__AIM OF THE TASK__: Return the listing below word for word.
******
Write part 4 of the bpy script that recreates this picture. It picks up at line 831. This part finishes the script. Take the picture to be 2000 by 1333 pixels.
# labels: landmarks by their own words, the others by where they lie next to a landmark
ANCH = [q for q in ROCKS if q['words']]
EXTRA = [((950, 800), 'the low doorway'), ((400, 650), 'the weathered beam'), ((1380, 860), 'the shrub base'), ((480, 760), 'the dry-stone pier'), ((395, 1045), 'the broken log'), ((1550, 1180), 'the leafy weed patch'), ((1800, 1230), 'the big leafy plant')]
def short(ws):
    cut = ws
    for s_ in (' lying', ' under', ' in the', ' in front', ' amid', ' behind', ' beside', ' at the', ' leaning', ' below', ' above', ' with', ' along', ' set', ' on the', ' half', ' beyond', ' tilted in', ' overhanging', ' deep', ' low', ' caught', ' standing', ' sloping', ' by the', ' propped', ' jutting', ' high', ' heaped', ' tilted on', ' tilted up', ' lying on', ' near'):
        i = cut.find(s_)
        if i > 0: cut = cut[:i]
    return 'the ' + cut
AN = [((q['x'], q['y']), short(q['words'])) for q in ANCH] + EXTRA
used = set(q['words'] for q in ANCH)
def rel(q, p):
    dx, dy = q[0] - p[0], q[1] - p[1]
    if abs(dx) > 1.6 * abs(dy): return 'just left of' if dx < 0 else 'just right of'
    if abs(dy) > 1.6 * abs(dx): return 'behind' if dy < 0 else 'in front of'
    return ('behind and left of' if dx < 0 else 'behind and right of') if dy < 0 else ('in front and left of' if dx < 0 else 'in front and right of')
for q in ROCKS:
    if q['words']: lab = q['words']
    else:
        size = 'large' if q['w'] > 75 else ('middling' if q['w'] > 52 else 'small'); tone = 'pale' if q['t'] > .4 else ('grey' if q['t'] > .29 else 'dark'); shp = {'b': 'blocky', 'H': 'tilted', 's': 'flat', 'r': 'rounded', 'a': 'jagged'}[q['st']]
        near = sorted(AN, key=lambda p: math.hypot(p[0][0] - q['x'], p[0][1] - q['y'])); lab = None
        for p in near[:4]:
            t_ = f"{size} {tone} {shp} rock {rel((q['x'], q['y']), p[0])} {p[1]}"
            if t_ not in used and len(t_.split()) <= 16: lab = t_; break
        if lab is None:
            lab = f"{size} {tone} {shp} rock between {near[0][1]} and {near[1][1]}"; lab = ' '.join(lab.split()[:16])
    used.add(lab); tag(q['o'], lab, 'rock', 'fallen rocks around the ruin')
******
__COMPLETE OUTPUT__:
Write part 4 of the bpy script that recreates this picture. It picks up at line 831. This part finishes the script. Take the picture to be 2000 by 1333 pixels.
# labels: landmarks by their own words, the others by where they lie next to a landmark
ANCH = [q for q in ROCKS if q['words']]
EXTRA = [((950, 800), 'the low doorway'), ((400, 650), 'the weathered beam'), ((1380, 860), 'the shrub base'), ((480, 760), 'the dry-stone pier'), ((395, 1045), 'the broken log'), ((1550, 1180), 'the leafy weed patch'), ((1800, 1230), 'the big leafy plant')]
def short(ws):
    cut = ws
    for s_ in (' lying', ' under', ' in the', ' in front', ' amid', ' behind', ' beside', ' at the', ' leaning', ' below', ' above', ' with', ' along', ' set', ' on the', ' half', ' beyond', ' tilted in', ' overhanging', ' deep', ' low', ' caught', ' standing', ' sloping', ' by the', ' propped', ' jutting', ' high', ' heaped', ' tilted on', ' tilted up', ' lying on', ' near'):
        i = cut.find(s_)
        if i > 0: cut = cut[:i]
    return 'the ' + cut
AN = [((q['x'], q['y']), short(q['words'])) for q in ANCH] + EXTRA
used = set(q['words'] for q in ANCH)
def rel(q, p):
    dx, dy = q[0] - p[0], q[1] - p[1]
    if abs(dx) > 1.6 * abs(dy): return 'just left of' if dx < 0 else 'just right of'
    if abs(dy) > 1.6 * abs(dx): return 'behind' if dy < 0 else 'in front of'
    return ('behind and left of' if dx < 0 else 'behind and right of') if dy < 0 else ('in front and left of' if dx < 0 else 'in front and right of')
for q in ROCKS:
    if q['words']: lab = q['words']
    else:
        size = 'large' if q['w'] > 75 else ('middling' if q['w'] > 52 else 'small'); tone = 'pale' if q['t'] > .4 else ('grey' if q['t'] > .29 else 'dark'); shp = {'b': 'blocky', 'H': 'tilted', 's': 'flat', 'r': 'rounded', 'a': 'jagged'}[q['st']]
        near = sorted(AN, key=lambda p: math.hypot(p[0][0] - q['x'], p[0][1] - q['y'])); lab = None
        for p in near[:4]:
            t_ = f"{size} {tone} {shp} rock {rel((q['x'], q['y']), p[0])} {p[1]}"
            if t_ not in used and len(t_.split()) <= 16: lab = t_; break
        if lab is None:
            lab = f"{size} {tone} {shp} rock between {near[0][1]} and {near[1][1]}"; lab = ' '.join(lab.split()[:16])
    used.add(lab); tag(q['o'], lab, 'rock', 'fallen rocks around the ruin')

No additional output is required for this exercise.